Lettre à ma fille par Laurence Vernant Fabert
Jamais je ne t’ai écrit hormis les quelques cartes postales envoyées lors de tes séjours en colonie de vacances il y a bien longtemps. Pour me rassurer probablement, pour que tu ne nous oublies pas pendant cette semaine, loin de nous, plus que pour nous assurer que tout se passait bien. Bien sûr que tout se passait bien ! Bien sûr que tu t’amusais, bien sûr que cette parenthèse était heureuse…
Depuis, la vie et ses chemins escarpés se sont poursuivis. L’adolescence douloureuse, le basculement trop tôt, trop vite, trop brutal dans ta vie de femme et de mère, la grande précarité, le deuil inachevé de ton père.

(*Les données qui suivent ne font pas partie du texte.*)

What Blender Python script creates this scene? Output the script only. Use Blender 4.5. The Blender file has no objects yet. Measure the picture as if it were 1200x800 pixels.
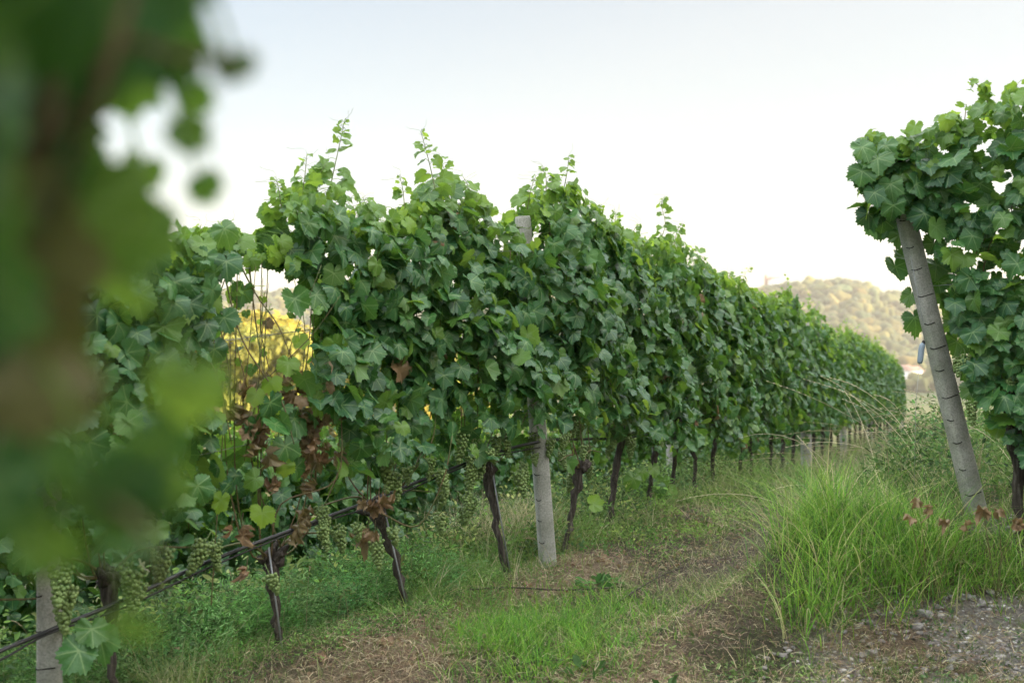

Et ses derniers mots terribles prononcés alors qu’il avait basculé dans un état de semi-conscience qui bientôt l’éloignerait de nous et de tout : “la pas maline” pour parler de toi.
Ces trois mots assourdissants qui résonnent encore aujourd’hui ont provoqué en toi beaucoup de colère et surtout de chagrin. Ils ont accentué la ligne de fracture entre ton frère et toi. Le chouchou comme tu l’appelles. D’autres auraient porté cette douleur telle une croix. Tu as choisi de la porter, de la transcender en te convertissant à l’islam et d’en faire une force de vie de chaque instant.
Je ne l’ai pas compris, loin de là. Moi l’athée, comment pouvais-je l’accepter alors que je vous avais toujours laissé à tes frères et toi la liberté de ne pas croire plutôt que de croire ? Je suis passée par plusieurs étapes pour trouver des explications qui me convenaient : le contre-coup du décès de ton père, la crise d’adolescence tardive (!), de “mauvaises” fréquentations qui t’auraient enrôlée et puis, comme tu as un fort caractère (les chiens ne font pas des chats, dit-on …), le besoin de provoquer, de me provoquer, de nous provoquer tous.
Tellement facile de chercher à se convaincre qu’il y a forcément une mauvaise raison et qu’en la trouvant on va pouvoir agir en conséquence pour te remettre dans le droit chemin.
J’ai récemment lu un livre (La déconnexion – Eric L’helgoualc’h – Editions du Faubourg) qui m’a fait réfléchir sur la question de l’engagement et sur les mécanismes qui déterminent les choix – suite à un changement de vie, une rupture, une déconnexion – qui, dans ce roman, conduisent le héros à s’engager dans une milice pour combattre Daesh. Ces mêmes mécanismes qui auraient pu le conduire tout autant, comme tant de jeunes, à s’engager aux côtés des terroristes. Balayée en 303 pages la grille de lecture rassurante qui permet de déterminer dans le chaos qui sont les bons et qui sont les méchants. Et, plus communément, quelles sont les bonnes ou les mauvaises raisons qui déterminent nos actes.
Nous faisons des choix à des moments de vie qui ont certainement des effets déterminants sur ceux-ci. Plutôt que de chercher indéfiniment à les caractériser – les bons et les mauvais – et plus certainement à me convaincre de ma non-culpabilité, je choisis de cheminer avec toi, de t’accompagner dans tes choix et de les défendre lorsque ton identité t’est déniée par les imbéciles, les couards, les islamophobes de tous poils qui te résument à “la voilée”.
Car c’est ainsi que les paroles ou les regards te nomment. “La voilée”. Tout est dit, tout est interprété : femme soumise, profiteuse du système social français au détriment des “vrais français de souche”, potentielle terroriste…
Ce voile que tu as choisi, qui est ta force de vie, qu’il est lourd à porter. J’ai souvenir d’une femme haineuse qui, pour un banal différend au sujet de ta voiture te lance ce ”retourne dans ton pays”. Ou ce couple qui veut s’insérer devant toi dans la file d’attente du supermarché parce qu’il ne va pas passer après “ces gens-là”. Tristes scènes du quotidien qui pourraient être banales mais que tu refuses d’accepter. Et que je refuse tout autant que toi d’accepter.
Je suis une militante, ton père l’était aussi. Tous deux communistes. Nous nous sommes engagés sur la base d’un idéal de transformation de la société pour qu’elle soit plus juste, plus humaine, empreinte de tolérance et d’acceptation de l’autre y compris dans sa différence. Nous avons mené de nombreux combats, d’autres seront encore à mener.
Le combat que je poursuis aujourd’hui, c’est celui pour la dignité et le respect de la personne dans ce qui fait son humanité. C’est pour ta dignité et pour ce que tu es. Ma fille.